While the nation’s political class has been fixated on a potential government shutdown in Washington this week, the NSA has continued to spy on all Americans and by its ambiguity and shrewd silence seems to be acknowledging slowly that the scope of its spying is truly breathtaking.
The Obama administration is of the view that the NSA can spy on anyone anywhere. The president believes that federal statutes enable the secret FISA court to authorize the NSA to capture any information it desires about any persons without identifying the persons and without a showing of probable cause of criminal behavior on the part of the persons to be spied upon. This is the same mindset that the British government had with respect to the colonists. It, too, believed that British law permitted a judge in secret in Britain to issue general warrants to be executed in the colonies at the whim of British agents.

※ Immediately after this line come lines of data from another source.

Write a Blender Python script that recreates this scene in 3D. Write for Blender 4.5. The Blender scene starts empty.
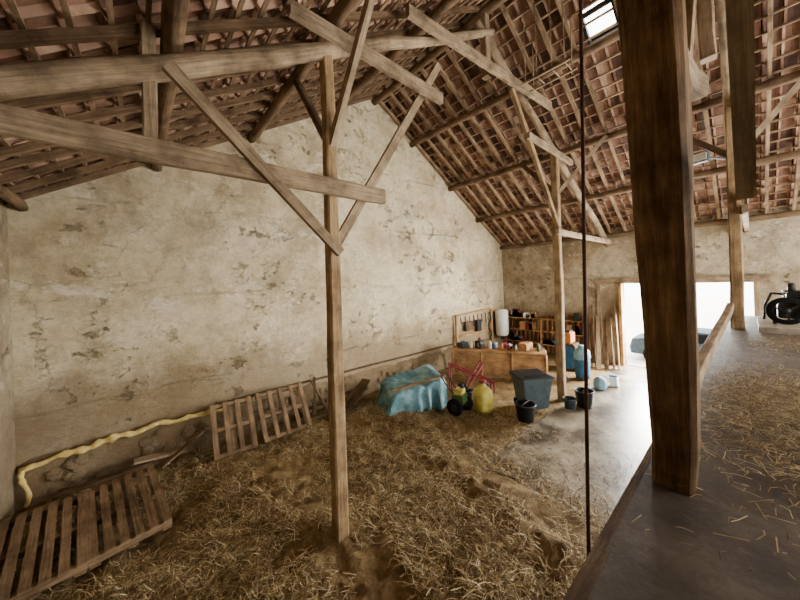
import bpy, math, random
from mathutils import Vector, noise, Matrix
random.seed(7)
V=Vector
CAMZ=3.5
XL,XR,XM=-1.66,13.66,6.0
YG=8.0; YB=-5.0
EAVE=5.1; SL=0.6
LOFT=2.28
def zr(x): return EAVE+SL*(min(x,2*XM-x)-XL)
def lin(c):
    return tuple([((v/255)/12.92 if v/255<=0.04045 else ((v/255+0.055)/1.055)**2.4) for v in c]+[1])
# ---------------- materials
def newmat(name):
    m=bpy.data.materials.new(name); m.use_nodes=True
    nt=m.node_tree; b=nt.nodes['Principled BSDF']
    return m,nt,b
def N(nt,t,**k):
    n=nt.nodes.new(t)
    for a,v in k.items(): setattr(n,a,v)
    return n
def L(nt,a,b): nt.links.new(a,b)
def ramp(nt,fac,stops):
    r=N(nt,'ShaderNodeValToRGB'); e=r.color_ramp.elements
    while len(e)>len(stops): e.remove(e[-1])
    while len(e)<len(stops): e.new(0.5)
    for i,(p,c) in enumerate(stops): e[i].position=p; e[i].color=lin(c)
    L(nt,fac,r.inputs[0]); return r
def noisemat(name,stops,scale=5,coord='Object',stretch=(1,1,1),rough=0.85,bump=0.3,detail=8,dist=0.02,spec=0.3,nrough=0.6):
    m,nt,b=newmat(name)
    tc=N(nt,'ShaderNodeTexCoord'); mp=N(nt,'ShaderNodeMapping'); mp.inputs['Scale'].default_value=stretch
    L(nt,tc.outputs[coord],mp.inputs[0])
    n=N(nt,'ShaderNodeTexNoise'); n.inputs['Scale'].default_value=scale; n.inputs['Detail'].default_value=detail; n.inputs['Roughness'].default_value=nrough
    L(nt,mp.outputs[0],n.inputs['Vector'])
    r=ramp(nt,n.outputs[0],stops); L(nt,r.outputs[0],b.inputs['Base Color'])
    b.inputs['Roughness'].default_value=rough; b.inputs['Specular IOR Level'].default_value=spec
    if bump:
        bp=N(nt,'ShaderNodeBump'); bp.inputs['Strength'].default_value=bump; bp.inputs['Distance'].default_value=dist
        L(nt,n.outputs[0],bp.inputs['Height']); L(nt,bp.outputs[0],b.inputs['Normal'])
    return m
def plain(name,c,rough=0.6,metal=0,var=0.12,spec=0.3):
    c2=tuple(max(0,v*(1-var*2)) for v in c); c3=tuple(min(255,v*(1+var)) for v in c)
    m=noisemat(name,[(0.3,c2),(0.7,c3)],scale=6,rough=rough,bump=0.1,spec=spec)
    m.node_tree.nodes['Principled BSDF'].inputs['Metallic'].default_value=metal
    return m
def patches(m,scale,lo,hi,dark,fac):
    nt=m.node_tree; b=nt.nodes['Principled BSDF']; src=b.inputs['Base Color'].links[0].from_socket
    tc=N(nt,'ShaderNodeTexCoord'); n=N(nt,'ShaderNodeTexNoise'); n.inputs['Scale'].default_value=scale; n.inputs['Detail'].default_value=9; n.inputs['Roughness'].default_value=.65
    L(nt,tc.outputs['Object'],n.inputs['Vector']); r=ramp(nt,n.outputs[0],[(lo,dark),(hi,(255,255,255))])
    mx=N(nt,'ShaderNodeMixRGB',blend_type='MULTIPLY'); mx.inputs[0].default_value=fac; L(nt,src,mx.inputs[1]); L(nt,r.outputs[0],mx.inputs[2]); L(nt,mx.outputs[0],b.inputs['Base Color'])
    return m
def wood(name,a,b_,c):
    m=noisemat(name,[(0.25,a),(0.5,b_),(0.75,c)],scale=4,coord='UV',stretch=(0.5,8,1),rough=0.85,bump=0.5,dist=0.02,nrough=0.75,detail=12,spec=0.15)
    return patches(m,2.3,.32,.6,(120,112,104),.8)
M={}
M['wood_post']=wood('wood_post',(92,72,50),(156,128,92),(196,168,128))
M['wood_grey']=wood('wood_grey',(92,76,58),(156,134,106),(196,174,142))
M['wood_dark']=wood('wood_dark',(58,44,30),(98,78,56),(134,110,82))
M['wood_roof']=wood('wood_roof',(62,48,34),(116,92,68),(154,128,98))
M['batten']=wood('wood_batten',(92,72,54),(148,122,94),(190,162,130))
M['wood_big']=wood('wood_big',(60,44,30),(118,92,64),(172,140,102))
M['wood_pallet']=wood('wood_pallet',(84,66,48),(136,110,82),(172,146,112))
M['wood_orange']=wood('wood_orange',(134,96,60),(184,140,94),(208,168,120))
M['tile_a']=noisemat('tile_a',[(0.3,(98,68,52)),(0.7,(154,114,90))],scale=4,bump=0.4)
M['tile_b']=noisemat('tile_b',[(0.3,(62,44,36)),(0.7,(106,78,64))],scale=4,bump=0.4)
M['tile_c']=noisemat('tile_c',[(0.3,(132,100,80)),(0.7,(190,156,130))],scale=4,bump=0.4)
M['under']=plain('sky_block_sheet',(38,30,24),0.95)  # dark backing sheet added above the tiles to block sky light
M['black']=plain('black_plastic',(32,34,36),0.5)
M['bingrey']=plain('bin_grey',(62,76,80),0.5)
M['iron']=plain('iron',(44,40,36),0.6,0.3)
M['rust']=plain('rusty_iron',(84,56,44),0.7,0.2)
M['white']=plain('white_enamel',(225,225,218),0.4,0,0.03)
M['red']=plain('red_paint',(126,38,44),0.5)
M['yellow']=plain('yellow_plastic',(200,184,90),0.45)
M['foam']=noisemat('yellow_foam',[(0.3,(186,154,78)),(0.7,(232,208,138))],scale=12,bump=0.6)
M['green']=plain('green_paint',(70,92,50),0.5)
M['blue']=plain('blue_plastic',(50,104,140),0.5)
M['ltblue']=plain('light_blue_sack',(130,170,190),0.7)
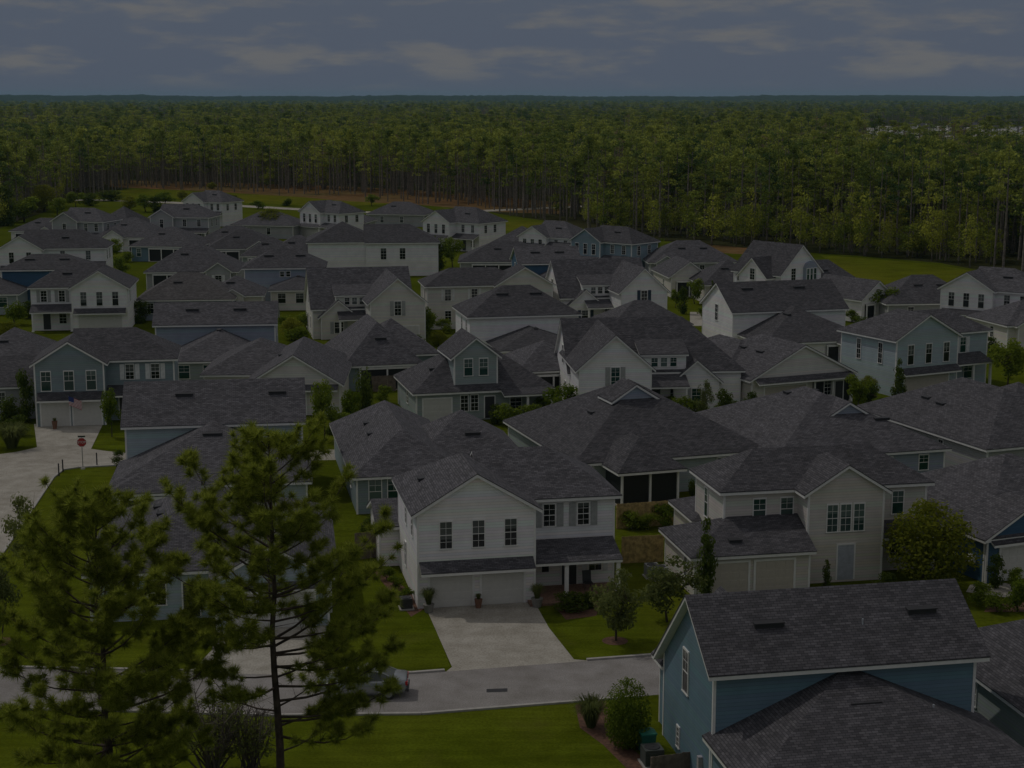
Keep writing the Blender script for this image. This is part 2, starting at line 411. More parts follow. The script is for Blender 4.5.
    def porch(s, x0, x1, y0, y1, h, n=3, screen=True):
        """dark screen, or a dark panel standing in for porch shade, with posts along the S edge (and W edge) under an existing roof"""
        m = MB(); m.box(x0, x1, y0 + .12, y1, .12, h) if screen else m.box(x0, x1, y1 - .05, y1, .12, h)
        m.build('porch_screen' if screen else 'porch_shade_panel', SCREEN, s.root)  # without a screen, a thin dark panel paints the open porch's shade
        f = MB(); f.box(x0 - .1, x1 + .1, y0 - .05, y1, 0, .12); f.build('porch_floor', CONCRETE, s.root)
        for k in range(n): s.col(x0 + .1 + (x1 - x0 - .2) * k / (n - 1), y0 + .05, h - .12, .12, .08)
        t = MB(); t.box(x0, x1, y0 - .03, y0 + .11, h - .2, h + .02); t.build('porch_rail', TRIM, s.root)
    def vent(s, v, x, y, w=1.1):
        s.vents.append((v, x, y, w))
    def zroof(s, v, x, y):
        a, b = (x, y) if v['axis'] == 'x' else (y, x)
        z = v['zr'] - abs(b - v['m']) * v['pitch']
        if v['ends'][0] == 'h': z = min(z, v['zb'] + (a - v['A0']) * v['pitch'])
        if v['ends'][1] == 'h': z = min(z, v['zb'] + (v['A1'] - a) * v['pitch'])
        return z
    def fin(s):
        first = True
        for k, (mb, mat) in s.w.items(): mb.build('wall', [mat, TRIM], s.root)
        rf = s.rf.build('roof', s.roofmat, s.root)
        s.fa.build('fascia', TRIM, rf)
        if s.pt.f: s.pt.build('pent_roof', s.roofmat, s.root)
        for (v, x, y, w) in s.vents:
            z = s.zroof(v, x, y)
            k = ('vent', w)
            if k not in _stock:
                m = MB(); m.prism([(-w / 2, -.2, -.12), (-w / 2, .26, -.02), (-w / 2, .26, .13), (-w / 2, -.2, .08)], (w, 0, 0))
                m.box(-w / 2 - .04, w / 2 + .04, -.24, -.15, .05, .11)
                _stock[k] = m.mesh('roof_vent', VENT)
            o = link('roof_vent', _stock[k], rf, (x, y, z + .02))
            if v['axis'] == 'y':
                o.rotation_euler = (0, 0, -math.pi / 2 if x < v['m'] else math.pi / 2)
                if v['ends'][0] == 'h' and y < v['A0'] + (v['m'] - v['B0']) * .8: o.rotation_euler = (0, 0, 0)
        return s
HAZE, SKYS, SUNE, EXPO, CLOUD_SEED, CLOUD = .000045, .15, 3.2, -2.55, 4.2, (5.4, 5.3, 5.2)
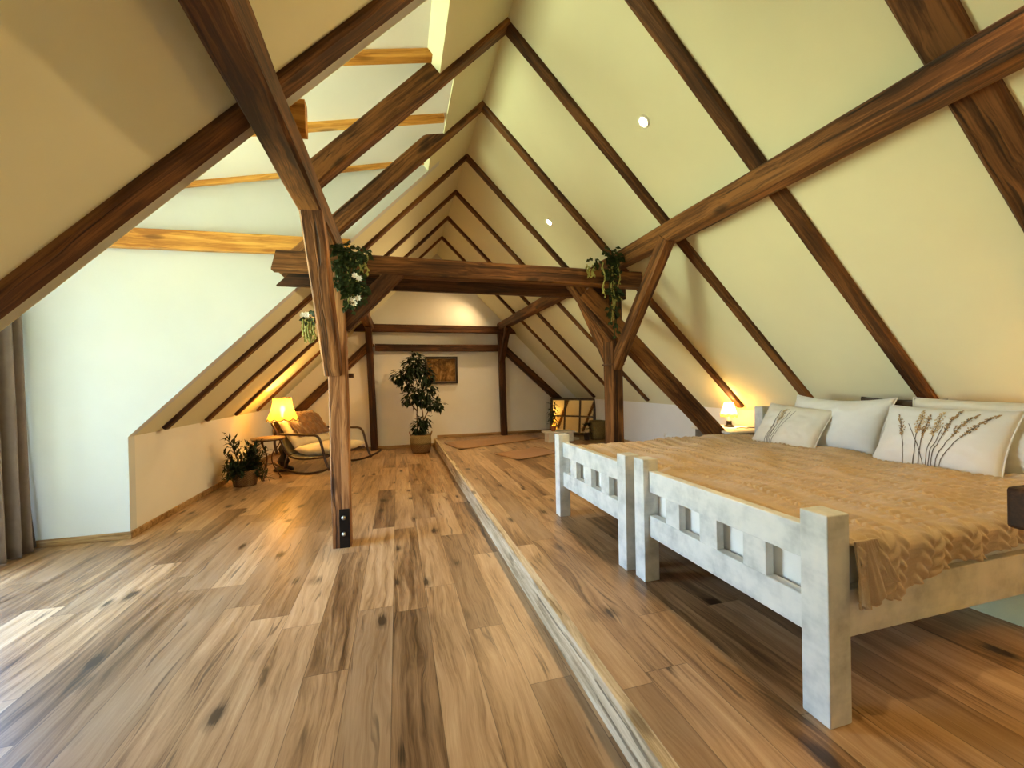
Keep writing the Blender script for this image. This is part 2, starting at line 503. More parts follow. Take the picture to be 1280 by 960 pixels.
struct('wall_left_near', boxbm(XL - .12, XL, YF, YN - 0.1, 0, zl(XL) + .02), M['plaster'])
# dormer cheeks
def cheek(y, dy):
    xi = (3.405 - LC) / 0.78
    poly = [(XD - .1, y, 0), (XL, y, 0), (XL, y, zl(XL)), (xi, y, zl(xi)), (xi, y, zd(xi) + .03), (XD - .1, y, zd(XD - .1) + .03)]
    return prismbm(poly, (0, dy, 0))
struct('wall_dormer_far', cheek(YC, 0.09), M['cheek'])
struct('wall_dormer_near', cheek(YN - .005, -0.09), M['plaster'])
# dormer front wall with tall window opening
WY0, WY1, WZ0, WZ1 = 2.32, 3.98, 0.10, 2.25
bm = bmesh.new()
top = zd(XD) + .03
add_box(bm, XD - .18, XD, YN - .1, WY0, 0, top)
add_box(bm, XD - .18, XD, WY1, YC + .09, 0, top)
add_box(bm, XD - .18, XD, WY0, WY1, WZ1, top)
add_box(bm, XD - .18, XD, WY0, WY1, 0, WZ0)
struct('wall_dormer_front', bm, M['plaster'])
# roof linings
def slab(polys, n, t):
    bm = bmesh.new()
    for p in polys: add_prism(bm, p, Vector(n).normalized() * t)
    return bm
def LP(x, y): return (x, y, zl(x))
def RP(x, y): return (x, y, zr(x))
T = 0.145
bays = [(YN, 2.95, 0.325), (2.95, 3.85, 0.452), (3.85, YC + .088, 0.345)]
polys = [[LP(XL - .1, YF), LP(XRIDGE, YF), LP(XRIDGE, YN), LP(XL - .1, YN)],
         [LP(XL - .1, YC + .088), LP(XRIDGE, YC + .088), LP(XRIDGE, YB), LP(XL - .1, YB)]]
polys += [[LP(x, a), LP(XRIDGE, a), LP(XRIDGE, b), LP(x, b)] for a, b, x in bays]
struct('ceiling_left', slab(polys[:2], (-1, 0, 1), 0.075), M['roof'])
struct('ceiling_left_dormer_head', slab(polys[2:], (-1, 0, 1), T), M['roof'])
struct('ceiling_right', slab([[RP(XRIDGE, YF), RP(XR + .1, YF), RP(XR + .1, YB), RP(XRIDGE, YB)]], (1, 0, 1), 0.10), M['roof'])
struct('ceiling_dormer', slab([[(XD - .2, YN - .1, zd(XD - .2)), (0.452, YN - .1, zd(.452)), (0.452, YC + .09, zd(.452)), (XD - .2, YC + .09, zd(XD - .2))]], (-.22, 0, 1), 0.08), M['plaster'])

# baseboards
def bb(name, x0, x1, y0, y1, z):
    struct(name, boxbm(x0, x1, y0, y1, z, z + 0.06, bevel=0.004), M['base'])
bb('baseboard_left', XL, XL + .016, YC + .005, YB, 0)
bb('baseboard_dormer', XD, XL + .016, YC - .016, YC, 0)
bb('baseboard_back', XL + .016, SX, YB - .016, YB, 0)
bb('baseboard_back_platform', SX + .05, XR, YB - .016, YB, HP)
bb('baseboard_right', XR - .016, XR, 4.3, YB - .016, HP)

# window
wt = thing('window_1', None, None, (XD - .09, (WY0 + WY1) / 2, WZ0)); wt['kind'] = 'structure'
hw = (WY1 - WY0) / 2; hh = WZ1 - WZ0
bm = bmesh.new()
add_box(bm, -.035, .035, -hw, -hw + .07, 0, hh); add_box(bm, -.035, .035, hw - .07, hw, 0, hh)
add_box(bm, -.035, .035, -hw, hw, 0, .08); add_box(bm, -.035, .035, -hw, hw, hh - .07, hh)
add_box(bm, -.035, .035, -.05, .05, 0, hh)
link('window_frame', bm, M['white'], wt)
for s in (-1, 1):
    link('window_pane', boxbm(-.006, .006, min(s * .05, s * (hw - .07)), max(s * .05, s * (hw - .07)), .08, hh - .07), M['glass'], wt)

w2 = thing('window_fill', None, None, ((GX0 + GX1) / 2, YF - .06, GZ0)); w2['kind'] = 'structure'  # unseen window, added to bring more daylight onto the right slope
gw = (GX1 - GX0) / 2; gh = GZ1 - GZ0
bm = bmesh.new()
add_box(bm, -gw, -gw + .06, -.03, .03, 0, gh); add_box(bm, gw - .06, gw, -.03, .03, 0, gh)
add_box(bm, -gw, gw, -.03, .03, 0, .06); add_box(bm, -gw, gw, -.03, .03, gh - .06, gh)
link('window_frame', bm, M['white'], w2)
link('window_pane', boxbm(-gw + .06, gw - .06, -.006, .006, .06, gh - .06), M['glass'], w2)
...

General warrants do not state the name of the place to be searched or the person or thing to be seized, and they do not have the necessity of individualized probable cause as their linchpin. They simply authorize the bearer to search wherever he wishes for whatever he wants. General warrants were universally condemned by colonial leaders across the ideological spectrum -- from those as radical as Sam Adams to those as establishment as George Washington, and from those as individualistic as Thomas Jefferson to those as big-government as Alexander Hamilton. We know from the literature of the times that the whole purpose of the Fourth Amendment -- with its requirements of individualized probable cause and specifically identifying the target -- is to prohibit general warrants.
And yet, the FISA court has been issuing general warrants and the NSA executing them since at least 2004.